March 22, 2019

More Start-Ups Have an Unfamiliar Message for Venture Capitalists: Get Lost

More Start-Ups Have an Unfamiliar Message for Venture Capitalists: Get Lost


Jessica Rovello and Kenny Rosenblatt, the entrepreneurs behind Arkadium, a gaming start-up founded in 2001, initially avoided raising venture money. It took four years before the business earned enough to pay them a salary. The sacrifices were “very real and very intense,” Ms. Rovello said. Nevertheless, the business grew steadily and profitably to 150 employees.

By 2013, though, as investors poured capital into some rivals, the lure of easy money became too tempting to pass up, and the company raised $5 million. Tensions ensued as Arkadium’s investors expected the company to continue raising money with the goal of selling or going public. Ms. Rovello wanted to keep running the company profitably, growing revenue at 20 percent per year and developing a new product that could take years to pay off.

In September, Arkadium used its profits to buy out the investors, allowing the company to remain independent and grow on its own terms. Ms. Rovello said she had no regrets about stepping off the venture-funded path.

“If your end game is having a business that you love and continuing to thrive and making careers for people,” she said, “then I’m winning.”

In September, Tyler Tringas, a 33-year-old entrepreneur based in Rio, announced plans to offer a different kind of start-up financing, in the form of equity investments that companies can repay as a percent of their profits. Mr. Tringas said his firm, Earnest Capital, will have $6 million to invest in 10 to 12 companies per year.

Hundreds of emails have poured in since the announcement, Mr. Tringas said in an interview. “They’re almost entirely from people who assumed there was no form of capital that matched any version of their expectations,” he said.

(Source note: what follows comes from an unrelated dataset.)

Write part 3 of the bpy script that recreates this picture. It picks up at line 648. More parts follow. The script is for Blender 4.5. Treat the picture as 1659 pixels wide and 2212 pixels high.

Earnest Capital joins a growing list of firms, including Lighter Capital, Purpose Ventures, TinySeed, Village Capital, Sheeo, XXcelerate Fund and Indie.vc, that offer founders different ways to obtain money. Many use variations of revenue- or profit-based loans. Those loans, though, are often available only to companies that already have a product to sell and an incoming cash stream.